Set down the material exactly as given, please, from its first line through the line that includes "return CAM + v * ((z - CAMZ) / v.z)".
↓
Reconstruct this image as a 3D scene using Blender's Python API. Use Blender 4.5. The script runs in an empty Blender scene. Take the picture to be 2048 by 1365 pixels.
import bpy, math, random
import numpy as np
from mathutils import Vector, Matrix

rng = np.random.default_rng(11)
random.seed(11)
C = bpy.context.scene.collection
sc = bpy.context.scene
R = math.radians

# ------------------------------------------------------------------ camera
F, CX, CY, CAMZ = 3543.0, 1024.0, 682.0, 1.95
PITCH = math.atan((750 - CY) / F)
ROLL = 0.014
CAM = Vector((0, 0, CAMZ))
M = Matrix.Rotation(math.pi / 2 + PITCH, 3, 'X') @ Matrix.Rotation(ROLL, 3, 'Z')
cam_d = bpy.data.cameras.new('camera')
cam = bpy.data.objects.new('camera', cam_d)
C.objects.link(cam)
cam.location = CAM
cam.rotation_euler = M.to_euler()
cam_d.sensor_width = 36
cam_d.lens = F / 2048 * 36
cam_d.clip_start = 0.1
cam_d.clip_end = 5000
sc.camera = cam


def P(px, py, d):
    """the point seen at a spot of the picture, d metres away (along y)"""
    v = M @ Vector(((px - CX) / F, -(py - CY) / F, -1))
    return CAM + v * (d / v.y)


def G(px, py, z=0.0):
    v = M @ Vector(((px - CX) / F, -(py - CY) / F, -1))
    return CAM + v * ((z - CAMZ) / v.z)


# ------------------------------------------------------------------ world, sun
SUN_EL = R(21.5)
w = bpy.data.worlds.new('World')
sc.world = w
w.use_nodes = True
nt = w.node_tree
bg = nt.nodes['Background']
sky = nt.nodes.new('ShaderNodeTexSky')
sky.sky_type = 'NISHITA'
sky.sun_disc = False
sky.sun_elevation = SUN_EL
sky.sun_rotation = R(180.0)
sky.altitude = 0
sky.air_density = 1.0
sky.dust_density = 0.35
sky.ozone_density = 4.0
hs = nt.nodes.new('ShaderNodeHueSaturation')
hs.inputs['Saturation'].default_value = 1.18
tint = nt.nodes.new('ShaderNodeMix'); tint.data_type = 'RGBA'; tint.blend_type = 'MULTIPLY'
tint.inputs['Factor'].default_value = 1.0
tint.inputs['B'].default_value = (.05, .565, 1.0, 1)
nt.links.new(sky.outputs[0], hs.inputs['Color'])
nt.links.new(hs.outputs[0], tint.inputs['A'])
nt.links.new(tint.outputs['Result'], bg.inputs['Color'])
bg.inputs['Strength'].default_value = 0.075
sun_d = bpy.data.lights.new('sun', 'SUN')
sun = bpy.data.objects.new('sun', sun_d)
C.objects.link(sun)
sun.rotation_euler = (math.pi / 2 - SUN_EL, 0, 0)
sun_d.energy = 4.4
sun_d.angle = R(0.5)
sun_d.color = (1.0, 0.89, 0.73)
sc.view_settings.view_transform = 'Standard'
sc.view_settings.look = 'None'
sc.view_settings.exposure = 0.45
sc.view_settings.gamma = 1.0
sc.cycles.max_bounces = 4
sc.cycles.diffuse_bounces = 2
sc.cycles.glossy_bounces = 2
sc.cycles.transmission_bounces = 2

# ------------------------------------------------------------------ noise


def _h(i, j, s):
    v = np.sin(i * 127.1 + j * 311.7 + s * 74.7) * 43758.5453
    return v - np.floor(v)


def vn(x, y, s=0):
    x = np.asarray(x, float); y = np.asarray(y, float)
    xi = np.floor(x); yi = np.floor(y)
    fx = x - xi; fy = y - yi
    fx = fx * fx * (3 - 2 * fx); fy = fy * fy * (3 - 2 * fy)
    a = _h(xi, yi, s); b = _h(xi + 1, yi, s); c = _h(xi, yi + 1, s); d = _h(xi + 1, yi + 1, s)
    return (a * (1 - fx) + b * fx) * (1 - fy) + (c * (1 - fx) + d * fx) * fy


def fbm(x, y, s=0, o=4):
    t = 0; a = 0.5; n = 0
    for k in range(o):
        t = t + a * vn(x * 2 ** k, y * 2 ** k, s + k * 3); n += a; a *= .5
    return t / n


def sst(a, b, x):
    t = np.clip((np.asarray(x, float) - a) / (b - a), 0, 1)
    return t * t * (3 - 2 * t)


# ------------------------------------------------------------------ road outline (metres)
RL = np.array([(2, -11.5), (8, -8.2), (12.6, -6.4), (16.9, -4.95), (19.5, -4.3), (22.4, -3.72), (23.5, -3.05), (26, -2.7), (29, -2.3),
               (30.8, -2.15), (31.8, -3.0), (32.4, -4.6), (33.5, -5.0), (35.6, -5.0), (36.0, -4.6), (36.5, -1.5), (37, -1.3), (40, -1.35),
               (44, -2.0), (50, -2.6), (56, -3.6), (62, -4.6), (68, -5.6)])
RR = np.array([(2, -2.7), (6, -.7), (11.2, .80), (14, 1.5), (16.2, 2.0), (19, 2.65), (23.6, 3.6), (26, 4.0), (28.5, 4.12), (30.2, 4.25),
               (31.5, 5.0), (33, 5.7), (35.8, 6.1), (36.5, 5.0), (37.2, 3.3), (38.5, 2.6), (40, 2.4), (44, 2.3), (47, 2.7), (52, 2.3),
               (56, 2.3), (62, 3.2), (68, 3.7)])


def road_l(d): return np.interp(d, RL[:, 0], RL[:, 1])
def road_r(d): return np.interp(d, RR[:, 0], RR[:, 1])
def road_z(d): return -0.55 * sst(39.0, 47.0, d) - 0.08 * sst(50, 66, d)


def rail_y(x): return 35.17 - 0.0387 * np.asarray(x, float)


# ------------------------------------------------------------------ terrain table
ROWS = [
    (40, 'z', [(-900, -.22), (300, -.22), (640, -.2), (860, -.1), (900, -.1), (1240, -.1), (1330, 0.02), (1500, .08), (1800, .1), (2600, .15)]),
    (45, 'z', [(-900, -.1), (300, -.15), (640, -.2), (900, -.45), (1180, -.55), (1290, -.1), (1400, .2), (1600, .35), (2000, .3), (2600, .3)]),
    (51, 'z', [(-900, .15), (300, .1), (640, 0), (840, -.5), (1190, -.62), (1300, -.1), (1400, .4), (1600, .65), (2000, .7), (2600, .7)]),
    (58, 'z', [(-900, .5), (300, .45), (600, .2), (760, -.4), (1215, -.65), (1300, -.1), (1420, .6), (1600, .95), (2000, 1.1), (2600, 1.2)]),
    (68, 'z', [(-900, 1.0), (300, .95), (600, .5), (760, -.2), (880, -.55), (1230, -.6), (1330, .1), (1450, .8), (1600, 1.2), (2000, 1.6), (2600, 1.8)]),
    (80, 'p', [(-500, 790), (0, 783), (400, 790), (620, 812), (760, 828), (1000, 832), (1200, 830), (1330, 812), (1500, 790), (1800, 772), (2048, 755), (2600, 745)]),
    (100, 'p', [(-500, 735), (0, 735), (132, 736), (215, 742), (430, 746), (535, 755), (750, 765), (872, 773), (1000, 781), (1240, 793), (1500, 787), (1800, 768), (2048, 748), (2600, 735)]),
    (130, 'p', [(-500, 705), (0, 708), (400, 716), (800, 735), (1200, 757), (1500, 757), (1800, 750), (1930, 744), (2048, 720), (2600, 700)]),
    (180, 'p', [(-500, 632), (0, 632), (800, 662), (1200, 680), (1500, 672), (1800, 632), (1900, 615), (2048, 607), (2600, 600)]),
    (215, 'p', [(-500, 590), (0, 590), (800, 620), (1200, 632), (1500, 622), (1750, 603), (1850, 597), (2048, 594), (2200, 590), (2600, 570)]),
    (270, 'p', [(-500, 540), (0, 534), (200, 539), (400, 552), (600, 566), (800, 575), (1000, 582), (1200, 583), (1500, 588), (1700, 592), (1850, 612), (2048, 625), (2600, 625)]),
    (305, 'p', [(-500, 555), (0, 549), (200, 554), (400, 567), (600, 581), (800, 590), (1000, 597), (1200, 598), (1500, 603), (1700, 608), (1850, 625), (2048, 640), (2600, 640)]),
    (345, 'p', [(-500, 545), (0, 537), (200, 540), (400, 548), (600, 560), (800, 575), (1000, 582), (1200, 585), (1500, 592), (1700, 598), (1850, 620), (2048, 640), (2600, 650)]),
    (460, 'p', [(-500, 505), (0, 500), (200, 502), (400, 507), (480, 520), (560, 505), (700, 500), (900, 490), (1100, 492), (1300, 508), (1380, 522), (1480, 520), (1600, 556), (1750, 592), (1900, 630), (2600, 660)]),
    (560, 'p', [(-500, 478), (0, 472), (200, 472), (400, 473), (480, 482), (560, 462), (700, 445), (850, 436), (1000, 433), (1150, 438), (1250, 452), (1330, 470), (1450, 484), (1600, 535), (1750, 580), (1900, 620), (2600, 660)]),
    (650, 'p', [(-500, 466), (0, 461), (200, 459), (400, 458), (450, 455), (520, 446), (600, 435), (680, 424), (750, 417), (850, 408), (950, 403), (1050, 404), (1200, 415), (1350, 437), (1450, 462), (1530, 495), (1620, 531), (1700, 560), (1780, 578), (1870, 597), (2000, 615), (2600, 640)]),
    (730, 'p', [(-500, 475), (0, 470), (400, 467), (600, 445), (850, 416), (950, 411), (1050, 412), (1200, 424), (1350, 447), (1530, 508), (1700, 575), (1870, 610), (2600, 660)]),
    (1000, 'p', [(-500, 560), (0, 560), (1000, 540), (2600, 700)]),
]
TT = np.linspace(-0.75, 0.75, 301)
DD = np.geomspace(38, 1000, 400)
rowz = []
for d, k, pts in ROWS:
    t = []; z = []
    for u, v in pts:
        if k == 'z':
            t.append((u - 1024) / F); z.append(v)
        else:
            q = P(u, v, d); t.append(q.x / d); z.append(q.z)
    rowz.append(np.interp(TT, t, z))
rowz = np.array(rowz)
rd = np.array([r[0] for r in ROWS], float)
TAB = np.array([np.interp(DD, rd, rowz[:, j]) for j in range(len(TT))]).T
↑
### FINISHED EXERCISE
Reconstruct this image as a 3D scene using Blender's Python API. Use Blender 4.5. The script runs in an empty Blender scene. Take the picture to be 2048 by 1365 pixels.
import bpy, math, random
import numpy as np
from mathutils import Vector, Matrix

rng = np.random.default_rng(11)
random.seed(11)
C = bpy.context.scene.collection
sc = bpy.context.scene
R = math.radians

# ------------------------------------------------------------------ camera
F, CX, CY, CAMZ = 3543.0, 1024.0, 682.0, 1.95
PITCH = math.atan((750 - CY) / F)
ROLL = 0.014
CAM = Vector((0, 0, CAMZ))
M = Matrix.Rotation(math.pi / 2 + PITCH, 3, 'X') @ Matrix.Rotation(ROLL, 3, 'Z')
cam_d = bpy.data.cameras.new('camera')
cam = bpy.data.objects.new('camera', cam_d)
C.objects.link(cam)
cam.location = CAM
cam.rotation_euler = M.to_euler()
cam_d.sensor_width = 36
cam_d.lens = F / 2048 * 36
cam_d.clip_start = 0.1
cam_d.clip_end = 5000
sc.camera = cam


def P(px, py, d):
    """the point seen at a spot of the picture, d metres away (along y)"""
    v = M @ Vector(((px - CX) / F, -(py - CY) / F, -1))
    return CAM + v * (d / v.y)


def G(px, py, z=0.0):
    v = M @ Vector(((px - CX) / F, -(py - CY) / F, -1))
    return CAM + v * ((z - CAMZ) / v.z)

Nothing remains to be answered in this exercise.